Somehow, while I was fishing for a third NPC, I thought of this guy. Bingo! I had my third NPC.

Trouble is, Anton's too nice to be interesting. Aside from the satisfaction he can derive from his fellow villagers looking at his manor house and wishing they'd been less forthcoming with the hurled fish guts and so on, he's benign. Boring.

Enter that Cracked.com article.

Child prodigies, it seems (or at least, this article says), tend to be pricks -- egotistical little jackwads to whom no one says no. Sure, there are exceptions, but they don't make for good NPCs. Horny young sorcerors who develop huge egos, however, do. Especially when they start acting like the aforementioned doofuses from high school -- you know the ones, the guys who just had to be these mysterious, exotic non-conformists and who were convinced that the weirder they acted, the more tail they'd get? Yeah, that dude.

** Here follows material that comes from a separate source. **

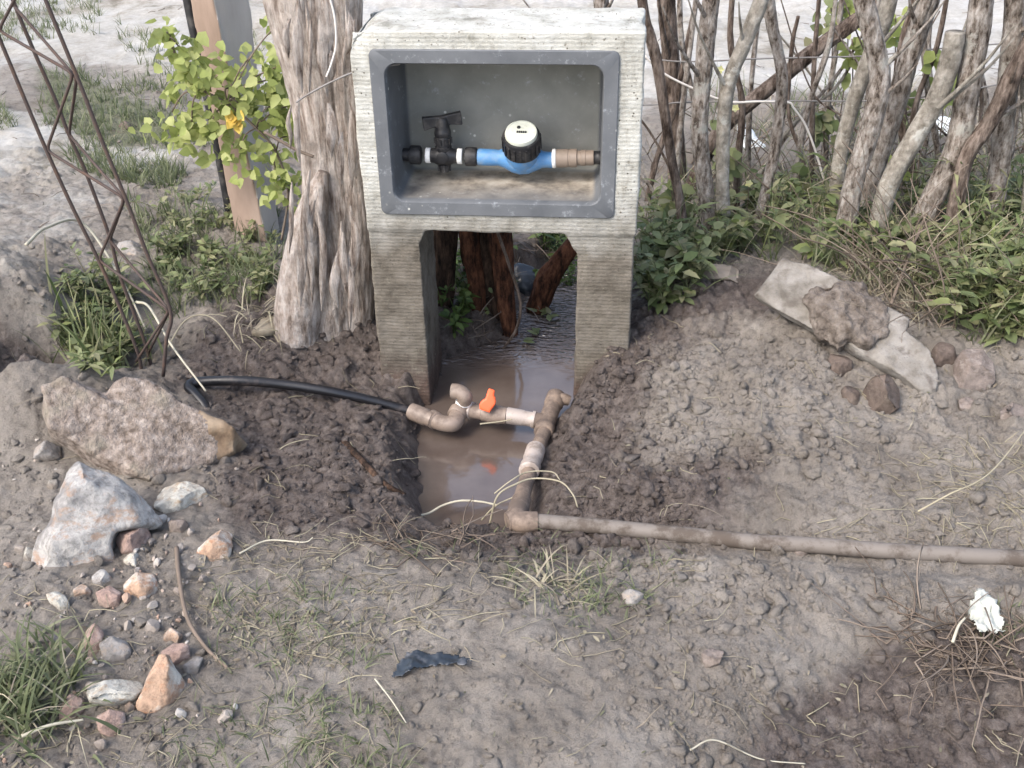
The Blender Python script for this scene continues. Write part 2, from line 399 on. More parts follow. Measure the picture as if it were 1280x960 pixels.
def mat_water():
    m, t, b, o = nodes('muddy water'); c = coords(t)
    b.inputs['Base Color'].default_value = (.115, .083, .072, 1); b.inputs['Roughness'].default_value = .09
    t.links.new(ramp(t, noise(t, c, 7, 5, .6), [(.3, (.075, .056, .046)), (.7, (.125, .10, .086))]), b.inputs['Base Color'])
    b.inputs['IOR'].default_value = 1.55; b.inputs['Specular IOR Level'].default_value = .9
    a = t.nodes.new('ShaderNodeAttribute'); a.attribute_name = 'ripple'
    h = math_(t, 'MULTIPLY', noise(t, mapping(t, c, (1, 2.4, 1)), 34, 2, .5), a.outputs['Fac'])
    p = bump(t, b, h, .8, .03); bump(t, b, noise(t, c, 18, 2, .5), .08, .01, p); return m

M = {}
M['soil'] = mat_ground()
M['clod'] = mat_clod('dry clods', [(0, (.11, .085, .075)), (.5, (.21, .17, .155)), (1, (.34, .29, .27))])
M['gravel'] = mat_clod('stone chips', [(0, (.20, .17, .15)), (.35, (.36, .32, .28)), (.6, (.33, .22, .16)), (.8, (.48, .45, .41)), (1, (.26, .24, .22))])
M['mudclod'] = mat_clod('wet clods', [(0, (.05, .035, .03)), (.5, (.085, .062, .053)), (1, (.14, .105, .09))])
M['concrete'] = mat_concrete(); M['liner'] = mat_liner()
M['blue'] = mat_plain('blue plastic', (.075, .215, .43), .4, (.20, .28, .36), .7, 28)
M['black'] = mat_plain('black plastic', (.012, .012, .014), .42, (.12, .11, .10), .5, 30)
M['dial'] = mat_plain('cream dial', (.56, .58, .50), .45, (.40, .38, .28), .5, 70, (.56, .66))
M['tape'] = mat_plain('white sealing tape', (.78, .78, .76), .6, (.5, .48, .44), .4)
M['pvc'] = mat_plain('muddy brown pvc', (.225, .175, .14), .45, (.11, .082, .065), .75, 22, (.48, .62))
M['pvcpale'] = mat_plain('pale pvc', (.36, .31, .275), .4, (.16, .125, .10), .7, 25, (.46, .6))
M['pvcmud'] = mat_plain('mud crusted pvc', (.22, .165, .125), .65, (.10, .075, .06), .9, 16, (.42, .55))
M['pvcgrey'] = mat_plain('dusty pvc', (.155, .135, .117), .65, (.08, .063, .05), .95, 18, (.48, .6))
M['brass'] = mat_plain('tan coupling', (.215, .17, .135), .45, (.16, .13, .10), .5, 35)
M['orange'] = mat_plain('orange plastic', (.85, .11, .03), .35, (.55, .16, .09), .3, 30)
M['hose'] = mat_plain('black hose', (.01, .01, .012), .28, (.11, .085, .075), .55, 14, (.55, .68))
M['rust'] = mat_plain('rusty rebar', (.060, .042, .036), .75, (.13, .075, .05), .6, 40)
M['darkplastic'] = mat_plain('dark plastic film', (.02, .026, .034), .3, (.16, .16, .17), .6, 18, (.5, .62))
M['paper'] = mat_mottle('white crumpled paper', [(.35, (.30, .31, .27)), (.65, (.50, .51, .46))], 20, .8, .4, .004, 40)
M['bag'] = mat_mottle('white plastic bag', [(.3, (.5, .53, .53)), (.7, (.75, .78, .78))], 9, .35, .5, .01, 14, spec=.5)
M['treebark'] = mat_bark('shredded grey bark', [(.33, (.10, .07, .055)), (.41, (.27, .22, .185)), (.52, (.42, .37, .33)), (.66, (.57, .52, .48))], (1, 1, .13), 70)
M['treeend'] = mat_bark('pale barkless wood', [(.34, (.13, .10, .08)), (.46, (.33, .28, .245)), (.62, (.48, .44, .41))], (1, 1, .3), 50)
M['stake'] = mat_bark('grey live stake bark', [(.36, (.05, .038, .03)), (.44, (.19, .16, .135)), (.53, (.31, .28, .25)), (.64, (.46, .43, .40))], (1, 1, .4), 75, (.40, .39, .35))
M['stake3'] = mat_bark('smooth pale stake bark', [(.33, (.13, .115, .095)), (.48, (.26, .24, .205)), (.66, (.40, .38, .34))], (1, 1, .7), 40, (.46, .45, .41))
M['stake2'] = mat_bark('brown stake bark', [(.36, (.03, .02, .015)), (.48, (.12, .092, .075)), (.62, (.25, .205, .175))], (1, 1, .25), 60)
M['root'] = mat_bark('reddish wet root', [(.38, (.02, .010, .007)), (.48, (.085, .036, .020)), (.64, (.19, .085, .048))], (1, 1, .3), 60)
M['darkroot'] = mat_bark('dark wet root', [(.38, (.012, .008, .006)), (.5, (.055, .035, .025)), (.66, (.13, .08, .055))], (1, 1, .25), 60)
M['postO'] = mat_mottle('post', [(.3, (.20, .145, .11)), (.55, (.29, .215, .17)), (.75, (.35, .285, .24))], 7, .85, .4, .003, 60, (1, 1, .35))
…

Enter Eldon the Unconforming, a 3rd-level, male, chaotic-neutral sorceror whose vital stats are: AC 12, hp 6. He's spotted out my wife's PC, decided that he wants her, and that he can charm her by being cosmopolitan and mysterious and never speaking above a whisper. A continuing villain, a constant foil, a foppish, preening little wacktard who will go to extraordinary lengths to get what he wants because dammit he's better than normal people, he has a lot of gold, and no one ever tells him no.

That...that was a lot of post, wasn't it?